Saturday, July 13, 2013



Hoy, festividad de San Enrique II, Emperador de Alemania, consorte de Santa Cunegunda y sucesor de Enrique I “el pajarero”, he tratado de adelantarme a la felicitación de nuestro poeta y amigo E. García-Máiquez mandándole un mensaje nada más encender el ordenador. Lo escribí deprisa, pero me detuve dos minutos para redactar una cuarteta un tanto impertinente sobre el santo del día. Ése fue mi error. Hice clic en el botón de “enviar” y en el mismo instante aparecía en mi buzón la felicitación de mi tocayo. Nuestros mensajes se habían cruzado en el aire.

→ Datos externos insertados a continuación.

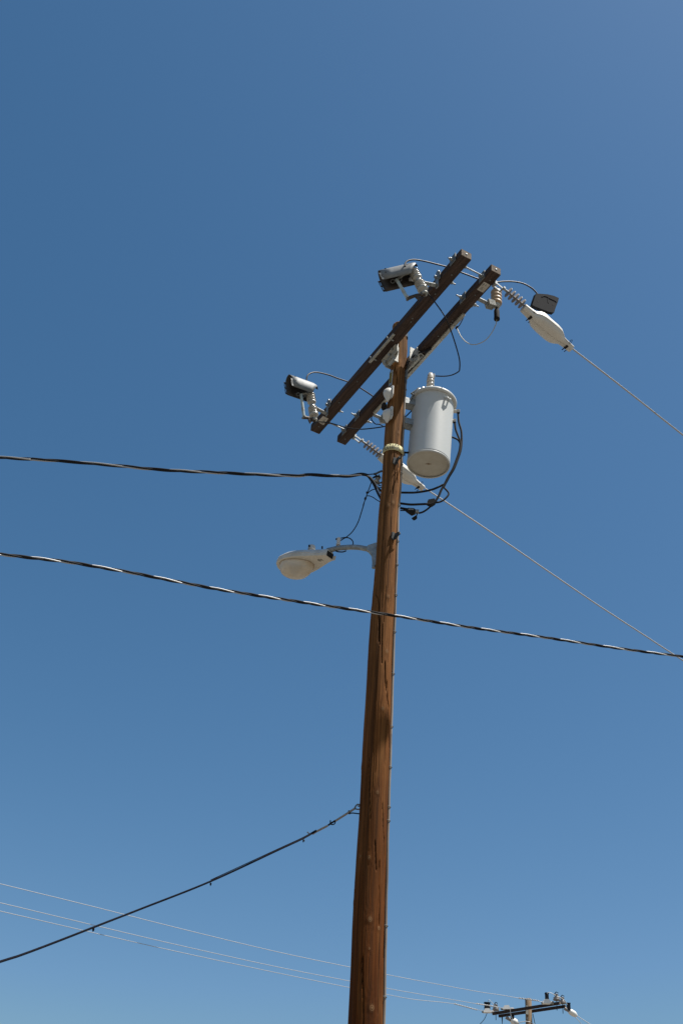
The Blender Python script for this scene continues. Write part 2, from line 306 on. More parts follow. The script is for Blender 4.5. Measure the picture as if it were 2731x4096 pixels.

El incidente me trajo a la mente un arduo problema: ¿dónde se cruzaron en realidad nuestros volátiles correos? ¿A la altura de Sevilla? ¿En Ciudad Real? El asunto es importante. Se trata de saber qué mensaje salió primero.
Y por seguir con la cuestión, ¿en qué bosque se pierden las llamadas perdidas? ¿En qué frontón rebotan los mensajes rechazados? ¿Está el éter repleto de saludos extraviados, de pésames sin difunto, de poemas de amor sin amada o sin amado?
Y cuando las llamadas pasan por una centralita y se quedan colgadas por ahí, entre la telefonista y tú, ¿dónde se queda la voz del que llama? Yo suelo mirar al techo por si la veo aparecer.
Hace algún tiempo se cortó una llamada de mi sobrina y no hubo forma de recuperarla. Se conoce que su voz se quedó vagando por la Meseta. Al fin colgué el teléfono y en ese instante apareció un gorrión hembra en mi ventana. Abrió el pico y dijo algo que no entendí del todo; pero era evidente que se trataba de la voz perdida de Susana.